- **WHAT IS NEEDED**
Would you write out the entries below, every one of them, exactly?
** start **
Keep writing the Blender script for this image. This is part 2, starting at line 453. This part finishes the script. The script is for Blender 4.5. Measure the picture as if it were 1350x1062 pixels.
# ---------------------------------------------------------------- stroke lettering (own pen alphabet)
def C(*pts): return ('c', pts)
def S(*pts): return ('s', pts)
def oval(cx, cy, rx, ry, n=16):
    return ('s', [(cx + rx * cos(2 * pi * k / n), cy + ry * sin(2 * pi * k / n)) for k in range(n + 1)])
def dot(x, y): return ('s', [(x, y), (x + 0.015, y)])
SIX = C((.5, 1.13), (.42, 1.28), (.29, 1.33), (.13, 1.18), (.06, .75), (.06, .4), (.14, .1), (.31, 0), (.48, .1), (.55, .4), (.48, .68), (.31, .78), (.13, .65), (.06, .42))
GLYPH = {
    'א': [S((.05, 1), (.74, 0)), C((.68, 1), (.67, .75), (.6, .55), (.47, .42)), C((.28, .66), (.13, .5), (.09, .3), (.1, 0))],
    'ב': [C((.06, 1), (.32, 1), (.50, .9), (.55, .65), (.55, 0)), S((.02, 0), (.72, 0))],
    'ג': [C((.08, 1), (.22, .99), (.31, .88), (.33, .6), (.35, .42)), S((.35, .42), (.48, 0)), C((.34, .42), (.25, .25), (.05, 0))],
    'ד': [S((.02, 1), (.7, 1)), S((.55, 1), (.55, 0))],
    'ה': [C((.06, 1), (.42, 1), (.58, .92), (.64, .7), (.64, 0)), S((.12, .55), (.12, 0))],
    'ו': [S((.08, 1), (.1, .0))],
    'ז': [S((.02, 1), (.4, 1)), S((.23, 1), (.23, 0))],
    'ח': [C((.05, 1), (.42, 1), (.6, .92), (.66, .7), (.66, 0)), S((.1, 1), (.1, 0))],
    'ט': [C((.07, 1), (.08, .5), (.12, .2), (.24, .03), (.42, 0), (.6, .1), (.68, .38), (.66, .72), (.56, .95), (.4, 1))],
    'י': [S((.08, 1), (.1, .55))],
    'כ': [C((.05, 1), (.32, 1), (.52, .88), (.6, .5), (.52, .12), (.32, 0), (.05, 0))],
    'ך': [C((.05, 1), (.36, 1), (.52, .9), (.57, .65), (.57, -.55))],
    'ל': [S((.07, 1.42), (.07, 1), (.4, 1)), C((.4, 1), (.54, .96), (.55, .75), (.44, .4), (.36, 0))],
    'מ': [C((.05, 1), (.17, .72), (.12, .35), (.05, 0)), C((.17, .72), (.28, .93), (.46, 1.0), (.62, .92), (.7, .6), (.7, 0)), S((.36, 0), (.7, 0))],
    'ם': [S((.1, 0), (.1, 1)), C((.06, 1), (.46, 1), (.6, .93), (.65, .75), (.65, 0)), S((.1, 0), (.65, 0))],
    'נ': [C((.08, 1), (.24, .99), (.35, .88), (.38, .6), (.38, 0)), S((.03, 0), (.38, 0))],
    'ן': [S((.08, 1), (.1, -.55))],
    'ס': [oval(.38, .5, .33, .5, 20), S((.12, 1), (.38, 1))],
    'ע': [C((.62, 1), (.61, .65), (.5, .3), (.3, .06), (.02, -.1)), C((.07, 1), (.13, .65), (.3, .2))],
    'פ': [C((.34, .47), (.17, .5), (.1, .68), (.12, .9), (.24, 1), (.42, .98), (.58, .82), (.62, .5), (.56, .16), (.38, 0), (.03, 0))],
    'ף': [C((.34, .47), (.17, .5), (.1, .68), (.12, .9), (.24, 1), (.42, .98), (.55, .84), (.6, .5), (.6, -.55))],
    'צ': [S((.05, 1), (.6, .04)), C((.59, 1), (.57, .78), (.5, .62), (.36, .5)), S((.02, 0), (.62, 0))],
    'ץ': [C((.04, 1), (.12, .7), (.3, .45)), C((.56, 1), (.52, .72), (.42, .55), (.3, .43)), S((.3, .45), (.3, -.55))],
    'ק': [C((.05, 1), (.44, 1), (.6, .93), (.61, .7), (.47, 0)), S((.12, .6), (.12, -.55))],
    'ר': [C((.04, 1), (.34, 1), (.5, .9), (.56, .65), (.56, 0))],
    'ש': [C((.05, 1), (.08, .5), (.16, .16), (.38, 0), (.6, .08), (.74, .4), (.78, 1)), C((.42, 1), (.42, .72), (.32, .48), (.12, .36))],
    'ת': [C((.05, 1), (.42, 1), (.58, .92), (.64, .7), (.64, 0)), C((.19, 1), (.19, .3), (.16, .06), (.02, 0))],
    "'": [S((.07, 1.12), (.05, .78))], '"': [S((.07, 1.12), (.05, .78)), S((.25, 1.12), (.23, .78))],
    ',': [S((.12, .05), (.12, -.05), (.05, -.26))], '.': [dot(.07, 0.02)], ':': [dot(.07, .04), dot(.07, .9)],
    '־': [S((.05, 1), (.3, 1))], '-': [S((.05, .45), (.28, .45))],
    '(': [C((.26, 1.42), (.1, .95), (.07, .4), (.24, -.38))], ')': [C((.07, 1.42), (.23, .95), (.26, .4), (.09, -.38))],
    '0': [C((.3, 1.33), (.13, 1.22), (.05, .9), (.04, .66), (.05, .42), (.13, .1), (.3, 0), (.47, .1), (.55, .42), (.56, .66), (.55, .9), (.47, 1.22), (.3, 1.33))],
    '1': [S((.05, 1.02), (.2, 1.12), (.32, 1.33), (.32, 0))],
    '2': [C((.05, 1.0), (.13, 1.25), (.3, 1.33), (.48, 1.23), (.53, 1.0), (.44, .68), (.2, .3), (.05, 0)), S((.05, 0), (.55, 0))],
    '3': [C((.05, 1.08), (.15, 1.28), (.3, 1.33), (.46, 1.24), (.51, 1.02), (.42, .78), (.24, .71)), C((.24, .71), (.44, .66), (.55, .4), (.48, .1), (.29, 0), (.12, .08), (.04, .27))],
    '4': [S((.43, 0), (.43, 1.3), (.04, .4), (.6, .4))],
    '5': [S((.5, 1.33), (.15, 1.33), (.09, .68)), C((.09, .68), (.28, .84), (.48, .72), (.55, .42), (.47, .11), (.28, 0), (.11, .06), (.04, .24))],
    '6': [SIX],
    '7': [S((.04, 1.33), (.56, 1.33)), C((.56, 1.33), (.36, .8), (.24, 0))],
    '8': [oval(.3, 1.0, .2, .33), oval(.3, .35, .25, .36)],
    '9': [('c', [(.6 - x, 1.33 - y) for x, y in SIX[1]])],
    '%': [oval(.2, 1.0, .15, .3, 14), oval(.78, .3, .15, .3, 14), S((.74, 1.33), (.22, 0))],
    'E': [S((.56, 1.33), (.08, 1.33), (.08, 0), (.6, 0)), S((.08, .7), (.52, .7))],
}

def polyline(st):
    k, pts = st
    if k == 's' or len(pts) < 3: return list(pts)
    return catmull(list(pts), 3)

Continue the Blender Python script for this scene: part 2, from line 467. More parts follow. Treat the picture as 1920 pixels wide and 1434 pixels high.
** end **
- **EXERCISE ANSWER**
Keep writing the Blender script for this image. This is part 2, starting at line 453. This part finishes the script. The script is for Blender 4.5. Measure the picture as if it were 1350x1062 pixels.
# ---------------------------------------------------------------- stroke lettering (own pen alphabet)
def C(*pts): return ('c', pts)
def S(*pts): return ('s', pts)
def oval(cx, cy, rx, ry, n=16):
    return ('s', [(cx + rx * cos(2 * pi * k / n), cy + ry * sin(2 * pi * k / n)) for k in range(n + 1)])
def dot(x, y): return ('s', [(x, y), (x + 0.015, y)])
SIX = C((.5, 1.13), (.42, 1.28), (.29, 1.33), (.13, 1.18), (.06, .75), (.06, .4), (.14, .1), (.31, 0), (.48, .1), (.55, .4), (.48, .68), (.31, .78), (.13, .65), (.06, .42))
GLYPH = {
    'א': [S((.05, 1), (.74, 0)), C((.68, 1), (.67, .75), (.6, .55), (.47, .42)), C((.28, .66), (.13, .5), (.09, .3), (.1, 0))],
    'ב': [C((.06, 1), (.32, 1), (.50, .9), (.55, .65), (.55, 0)), S((.02, 0), (.72, 0))],
    'ג': [C((.08, 1), (.22, .99), (.31, .88), (.33, .6), (.35, .42)), S((.35, .42), (.48, 0)), C((.34, .42), (.25, .25), (.05, 0))],
    'ד': [S((.02, 1), (.7, 1)), S((.55, 1), (.55, 0))],
    'ה': [C((.06, 1), (.42, 1), (.58, .92), (.64, .7), (.64, 0)), S((.12, .55), (.12, 0))],
    'ו': [S((.08, 1), (.1, .0))],
    'ז': [S((.02, 1), (.4, 1)), S((.23, 1), (.23, 0))],
    'ח': [C((.05, 1), (.42, 1), (.6, .92), (.66, .7), (.66, 0)), S((.1, 1), (.1, 0))],
    'ט': [C((.07, 1), (.08, .5), (.12, .2), (.24, .03), (.42, 0), (.6, .1), (.68, .38), (.66, .72), (.56, .95), (.4, 1))],
    'י': [S((.08, 1), (.1, .55))],
    'כ': [C((.05, 1), (.32, 1), (.52, .88), (.6, .5), (.52, .12), (.32, 0), (.05, 0))],
    'ך': [C((.05, 1), (.36, 1), (.52, .9), (.57, .65), (.57, -.55))],
    'ל': [S((.07, 1.42), (.07, 1), (.4, 1)), C((.4, 1), (.54, .96), (.55, .75), (.44, .4), (.36, 0))],
    'מ': [C((.05, 1), (.17, .72), (.12, .35), (.05, 0)), C((.17, .72), (.28, .93), (.46, 1.0), (.62, .92), (.7, .6), (.7, 0)), S((.36, 0), (.7, 0))],
    'ם': [S((.1, 0), (.1, 1)), C((.06, 1), (.46, 1), (.6, .93), (.65, .75), (.65, 0)), S((.1, 0), (.65, 0))],
    'נ': [C((.08, 1), (.24, .99), (.35, .88), (.38, .6), (.38, 0)), S((.03, 0), (.38, 0))],
    'ן': [S((.08, 1), (.1, -.55))],
    'ס': [oval(.38, .5, .33, .5, 20), S((.12, 1), (.38, 1))],
    'ע': [C((.62, 1), (.61, .65), (.5, .3), (.3, .06), (.02, -.1)), C((.07, 1), (.13, .65), (.3, .2))],
    'פ': [C((.34, .47), (.17, .5), (.1, .68), (.12, .9), (.24, 1), (.42, .98), (.58, .82), (.62, .5), (.56, .16), (.38, 0), (.03, 0))],
    'ף': [C((.34, .47), (.17, .5), (.1, .68), (.12, .9), (.24, 1), (.42, .98), (.55, .84), (.6, .5), (.6, -.55))],
    'צ': [S((.05, 1), (.6, .04)), C((.59, 1), (.57, .78), (.5, .62), (.36, .5)), S((.02, 0), (.62, 0))],
    'ץ': [C((.04, 1), (.12, .7), (.3, .45)), C((.56, 1), (.52, .72), (.42, .55), (.3, .43)), S((.3, .45), (.3, -.55))],
    'ק': [C((.05, 1), (.44, 1), (.6, .93), (.61, .7), (.47, 0)), S((.12, .6), (.12, -.55))],
    'ר': [C((.04, 1), (.34, 1), (.5, .9), (.56, .65), (.56, 0))],
    'ש': [C((.05, 1), (.08, .5), (.16, .16), (.38, 0), (.6, .08), (.74, .4), (.78, 1)), C((.42, 1), (.42, .72), (.32, .48), (.12, .36))],
    'ת': [C((.05, 1), (.42, 1), (.58, .92), (.64, .7), (.64, 0)), C((.19, 1), (.19, .3), (.16, .06), (.02, 0))],
    "'": [S((.07, 1.12), (.05, .78))], '"': [S((.07, 1.12), (.05, .78)), S((.25, 1.12), (.23, .78))],
    ',': [S((.12, .05), (.12, -.05), (.05, -.26))], '.': [dot(.07, 0.02)], ':': [dot(.07, .04), dot(.07, .9)],
    '־': [S((.05, 1), (.3, 1))], '-': [S((.05, .45), (.28, .45))],
    '(': [C((.26, 1.42), (.1, .95), (.07, .4), (.24, -.38))], ')': [C((.07, 1.42), (.23, .95), (.26, .4), (.09, -.38))],
    '0': [C((.3, 1.33), (.13, 1.22), (.05, .9), (.04, .66), (.05, .42), (.13, .1), (.3, 0), (.47, .1), (.55, .42), (.56, .66), (.55, .9), (.47, 1.22), (.3, 1.33))],
    '1': [S((.05, 1.02), (.2, 1.12), (.32, 1.33), (.32, 0))],
    '2': [C((.05, 1.0), (.13, 1.25), (.3, 1.33), (.48, 1.23), (.53, 1.0), (.44, .68), (.2, .3), (.05, 0)), S((.05, 0), (.55, 0))],
    '3': [C((.05, 1.08), (.15, 1.28), (.3, 1.33), (.46, 1.24), (.51, 1.02), (.42, .78), (.24, .71)), C((.24, .71), (.44, .66), (.55, .4), (.48, .1), (.29, 0), (.12, .08), (.04, .27))],
    '4': [S((.43, 0), (.43, 1.3), (.04, .4), (.6, .4))],
    '5': [S((.5, 1.33), (.15, 1.33), (.09, .68)), C((.09, .68), (.28, .84), (.48, .72), (.55, .42), (.47, .11), (.28, 0), (.11, .06), (.04, .24))],
    '6': [SIX],
    '7': [S((.04, 1.33), (.56, 1.33)), C((.56, 1.33), (.36, .8), (.24, 0))],
    '8': [oval(.3, 1.0, .2, .33), oval(.3, .35, .25, .36)],
    '9': [('c', [(.6 - x, 1.33 - y) for x, y in SIX[1]])],
    '%': [oval(.2, 1.0, .15, .3, 14), oval(.78, .3, .15, .3, 14), S((.74, 1.33), (.22, 0))],
    'E': [S((.56, 1.33), (.08, 1.33), (.08, 0), (.6, 0)), S((.08, .7), (.52, .7))],
}

def polyline(st):
    k, pts = st
    if k == 's' or len(pts) < 3: return list(pts)
    return catmull(list(pts), 3)

Continue the Blender Python script for this scene: part 2, from line 467. More parts follow. Treat the picture as 1920 pixels wide and 1434 pixels high.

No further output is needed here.